単行本 - 外国文学
友達に代わっての生活──ハン・ガン『すべての、白いものたちの』書評/評者=イ・ラン
評者・ イ・ラン
2019.02.20
この本は、一二八週間前の二〇一六年六月一二日に死んだ私の友達が最後まで読んでいた本だ。主(あるじ)なく部屋に残されたかばんを、友達をずっと記憶しておくためにそのまま持ってきた。その中には、病んだ自分の体調を記録した紙や、半透明の薬の袋などが転がっていた。そしてハン・ガンの小説『すべての、白いものたちの』があった。白いスピンは二六ページと二七ページの間にはさまっていた。
本を持ってきた日に開いてみて、そのままアトリエの本棚に立てておいた。読んでみようとは一度も思わなかった。しばらく前に日本版の書評の依頼を受けて、ついにこの本を読むときがきたようだと思うと、悲しみと冒険心が同時に発動した。一二八週間も本棚で過ごした本書を取り出し、スピンがはさまったページまでは読んでみようと心に決めて、開いた。いつもは大勢で使っているアトリエには、その日に限って私しかおらず、静かで、新しく入れたマッサージチェアはぬくぬくと温まっていた。痛む腰をたたいたりもんだりしてくれる温かい機械が動くたび、持っている本も一緒に揺れる。スピンがはさまったページまでは、友達が読んだとき何を考えたか、何を感じたか想像しながら読んでいった。生と死を行き来する、透明な、また不透明な白さのイメージが、たちまちスピンのページを越え、最後のページまで私を連れていった。白いものについて読み、白いものを思い浮かべるだけでも記憶が満ちあふれ、こぼれ、ありとあらゆる感情がほとばしって迫ってきた。
しなないでおねがい
本の初めのほうで、話者の母と最初の赤ちゃんが登場するときのこの声が、何度も本のなかでくりかえされる。
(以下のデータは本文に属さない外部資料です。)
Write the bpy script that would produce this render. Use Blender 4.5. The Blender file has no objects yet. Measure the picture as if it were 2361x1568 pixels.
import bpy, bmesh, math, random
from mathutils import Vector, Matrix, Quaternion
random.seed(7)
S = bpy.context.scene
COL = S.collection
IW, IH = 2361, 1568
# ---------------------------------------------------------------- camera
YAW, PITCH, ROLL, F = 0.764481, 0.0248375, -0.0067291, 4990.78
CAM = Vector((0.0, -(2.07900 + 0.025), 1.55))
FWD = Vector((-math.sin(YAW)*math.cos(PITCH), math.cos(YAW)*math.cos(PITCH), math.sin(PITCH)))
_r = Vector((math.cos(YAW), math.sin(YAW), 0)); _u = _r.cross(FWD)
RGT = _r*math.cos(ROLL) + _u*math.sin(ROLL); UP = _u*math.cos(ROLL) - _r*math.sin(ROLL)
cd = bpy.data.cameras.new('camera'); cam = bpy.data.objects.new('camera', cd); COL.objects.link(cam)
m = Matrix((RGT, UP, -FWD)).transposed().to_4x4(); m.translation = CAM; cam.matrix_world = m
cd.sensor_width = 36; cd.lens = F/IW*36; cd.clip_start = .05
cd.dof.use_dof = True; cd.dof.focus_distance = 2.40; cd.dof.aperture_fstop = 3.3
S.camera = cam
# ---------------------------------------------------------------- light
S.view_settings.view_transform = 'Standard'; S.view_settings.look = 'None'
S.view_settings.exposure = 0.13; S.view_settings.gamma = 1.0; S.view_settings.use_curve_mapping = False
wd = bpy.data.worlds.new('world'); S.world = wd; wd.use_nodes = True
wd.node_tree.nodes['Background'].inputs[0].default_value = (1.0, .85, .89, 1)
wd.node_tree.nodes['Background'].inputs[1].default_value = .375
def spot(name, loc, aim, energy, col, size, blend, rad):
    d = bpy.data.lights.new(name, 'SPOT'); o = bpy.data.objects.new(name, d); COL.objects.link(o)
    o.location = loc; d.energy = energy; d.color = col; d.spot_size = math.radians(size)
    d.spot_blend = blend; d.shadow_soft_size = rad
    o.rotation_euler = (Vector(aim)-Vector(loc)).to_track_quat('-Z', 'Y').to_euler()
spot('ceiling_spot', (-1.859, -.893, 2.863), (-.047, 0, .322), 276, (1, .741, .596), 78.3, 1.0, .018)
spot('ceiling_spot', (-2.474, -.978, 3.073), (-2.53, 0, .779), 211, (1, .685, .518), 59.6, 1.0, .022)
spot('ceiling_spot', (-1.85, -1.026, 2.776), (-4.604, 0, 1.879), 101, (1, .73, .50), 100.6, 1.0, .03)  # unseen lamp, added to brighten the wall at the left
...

死があまりに近づいていた人にこの声がどう聞こえたか、何度も想像した。まっさらな白じゃない花模様の壁紙が嫌で、引っ越した部屋でずっと泣いていた日を思い出す。壁を全部白いペンキで塗った友達の最初の部屋や、すっきりしたものばかりひどく好む友達のことがおかしくて、やきもちをやいて、さかんにからかっていた日のことも。「一、二、三!」の合図に合わせ、うず高く積もった雪を空中に撒き散らして一緒に撮った写真はまだ私の机のひきだしの中にある。友達が身を投げようとして高い山に登った日、その頭の中にはどんな単語や文章があって、一緒にあそこまで登ったのだろう。あの細い体に降り注いでいた透明な光は、温かかっただろうか。友達が最後まで読めなかった白い紙の上の黒い活字たちを、まだ生きている私が一生けんめい目を動かして、読んだ。
しなないで しなないでおねがい。
言葉を知らなかったあなたが黒い目を開けて聞いたその言葉を、私が唇をあけてつぶやく。それを力こめて、白紙に書きつける。それだけが最も善い別れの言葉だと信じるから。死なないようにと。生きていって、と。(わかれ)
もうすぐ、私と私のねこが生まれた一月がやってくる。私たちは白いクリームにおおわれた白いケーキにろうそくをともして、いっしょに眺めるだろう。そうしてみんなの代わりにケーキを食べ、私はもっと生きていくだろう。冷たく、敵対的な冬を力いっぱい通過していくだろう。